-- Begin --

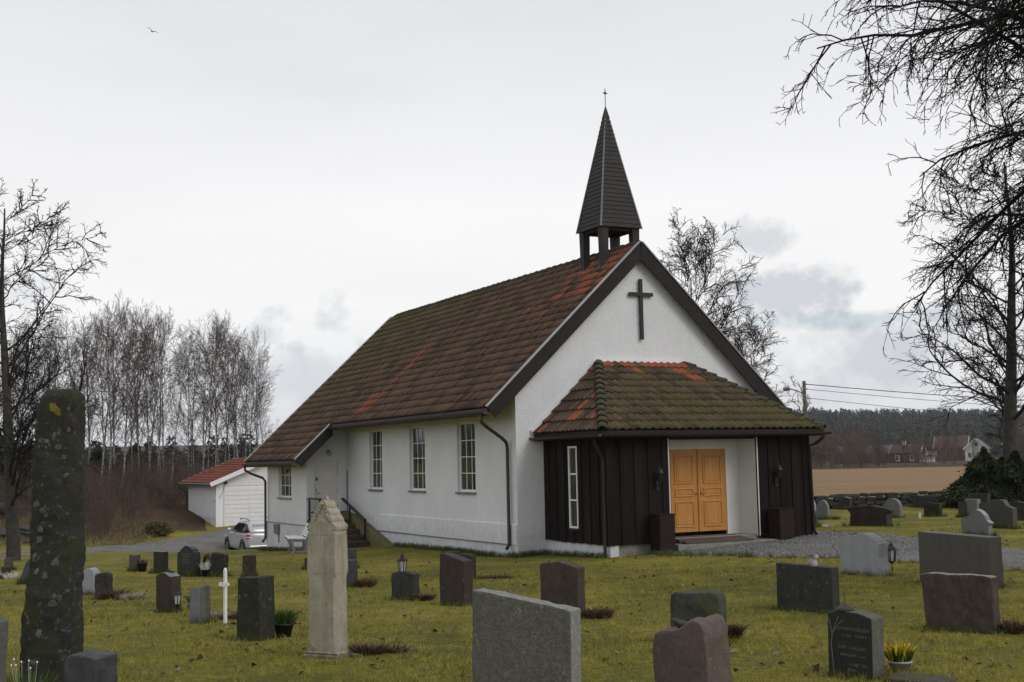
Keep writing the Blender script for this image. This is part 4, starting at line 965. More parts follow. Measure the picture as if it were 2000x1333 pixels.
for s_ in (-1, 1):
    sidewin(.62, -.18, .25, -.20, 1.10, 1.10, 1.38, 1.48, s_).obj('side_window', M['carglass'], cb)
    sidewin(-.26, -1.02, -.27, -.98, 1.10, 1.11, 1.48, 1.49, s_).obj('side_window', M['carglass'], cb)
    sidewin(-1.10, -1.72, -1.06, -1.50, 1.11, 1.16, 1.49, 1.44, s_).obj('side_window', M['carglass'], cb)
    MB().tube([(.05, s_ * .60, 1.60), (.0, s_ * .61, 1.665), (-1.2, s_ * .61, 1.675), (-1.5, s_ * .60, 1.60)], .02, 6).obj('roof_rail', M['black_trim'], car)
    MB().box(.55, .72, min(s_ * .90, s_ * 1.06), max(s_ * .90, s_ * 1.06), 1.08, 1.22).obj('mirror', M['silver'], car, bevel=.03)
    MB().box(-2.12, -1.94, min(s_ * .62, s_ * .862), max(s_ * .62, s_ * .862), .78, 1.02).obj('tail_lamp', M['tail'], car, bevel=.03)
    MB().box(-2.13, -1.95, min(s_ * .64, s_ * .868), max(s_ * .64, s_ * .868), .86, .91).obj('reverse_lamp', M['clear'], car)
    MB().box(2.0, 2.12, min(s_ * .5, s_ * .8), max(s_ * .5, s_ * .8), .68, .82).obj('headlight', M['clear'], car, bevel=.03)
    for x in (.05, -.85): MB().box(x - .2, x - .05, min(s_ * .88, s_ * .915), max(s_ * .88, s_ * .915), .95, .975).obj('door_handle', M['silver'], car)
    for x in (1.35, -1.32):
        wh = MB(); y0, y1 = (s_ * .70, s_ * .895)
        wh.tube([(x, y0, .34), (x, y1, .34)], .345, 20); wh = wh.obj('wheel', M['tyre'], car, bevel=.02)
        MB().tube([(x, s_ * .88, .34), (x, s_ * .903, .34)], .235, 14).obj('rim', M['rim'], wh)
        m_ = MB()
        for k in range(5):
            an = k * 2 * math.pi / 5; m_.prism([(x + .05 * math.cos(an + 1.2), .34 + .05 * math.sin(an + 1.2)), (x + .20 * math.cos(an + .9), .34 + .20 * math.sin(an + .9)), (x + .20 * math.cos(an + .35), .34 + .20 * math.sin(an + .35))], min(s_ * .9, s_ * .906), max(s_ * .9, s_ * .906))
        m_.obj('spoke_gap', M['tyre'], wh)
        MB().tube([(x + .40 * math.cos(k * math.pi / 10), s_ * .872, .36 + .40 * math.sin(k * math.pi / 10)) for k in range(11)], .045, 6).obj('wheel_arch', M['black_trim'], car)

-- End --

## Problem description
Write out each line of the data exactly; the images should be left out.

## Solution to this task
Keep writing the Blender script for this image. This is part 4, starting at line 965. More parts follow. Measure the picture as if it were 2000x1333 pixels.
for s_ in (-1, 1):
    sidewin(.62, -.18, .25, -.20, 1.10, 1.10, 1.38, 1.48, s_).obj('side_window', M['carglass'], cb)
    sidewin(-.26, -1.02, -.27, -.98, 1.10, 1.11, 1.48, 1.49, s_).obj('side_window', M['carglass'], cb)
    sidewin(-1.10, -1.72, -1.06, -1.50, 1.11, 1.16, 1.49, 1.44, s_).obj('side_window', M['carglass'], cb)
    MB().tube([(.05, s_ * .60, 1.60), (.0, s_ * .61, 1.665), (-1.2, s_ * .61, 1.675), (-1.5, s_ * .60, 1.60)], .02, 6).obj('roof_rail', M['black_trim'], car)
    MB().box(.55, .72, min(s_ * .90, s_ * 1.06), max(s_ * .90, s_ * 1.06), 1.08, 1.22).obj('mirror', M['silver'], car, bevel=.03)
    MB().box(-2.12, -1.94, min(s_ * .62, s_ * .862), max(s_ * .62, s_ * .862), .78, 1.02).obj('tail_lamp', M['tail'], car, bevel=.03)
    MB().box(-2.13, -1.95, min(s_ * .64, s_ * .868), max(s_ * .64, s_ * .868), .86, .91).obj('reverse_lamp', M['clear'], car)
    MB().box(2.0, 2.12, min(s_ * .5, s_ * .8), max(s_ * .5, s_ * .8), .68, .82).obj('headlight', M['clear'], car, bevel=.03)
    for x in (.05, -.85): MB().box(x - .2, x - .05, min(s_ * .88, s_ * .915), max(s_ * .88, s_ * .915), .95, .975).obj('door_handle', M['silver'], car)
    for x in (1.35, -1.32):
        wh = MB(); y0, y1 = (s_ * .70, s_ * .895)
        wh.tube([(x, y0, .34), (x, y1, .34)], .345, 20); wh = wh.obj('wheel', M['tyre'], car, bevel=.02)
        MB().tube([(x, s_ * .88, .34), (x, s_ * .903, .34)], .235, 14).obj('rim', M['rim'], wh)
        m_ = MB()
        for k in range(5):
            an = k * 2 * math.pi / 5; m_.prism([(x + .05 * math.cos(an + 1.2), .34 + .05 * math.sin(an + 1.2)), (x + .20 * math.cos(an + .9), .34 + .20 * math.sin(an + .9)), (x + .20 * math.cos(an + .35), .34 + .20 * math.sin(an + .35))], min(s_ * .9, s_ * .906), max(s_ * .9, s_ * .906))
        m_.obj('spoke_gap', M['tyre'], wh)
        MB().tube([(x + .40 * math.cos(k * math.pi / 10), s_ * .872, .36 + .40 * math.sin(k * math.pi / 10)) for k in range(11)], .045, 6).obj('wheel_arch', M['black_trim'], car)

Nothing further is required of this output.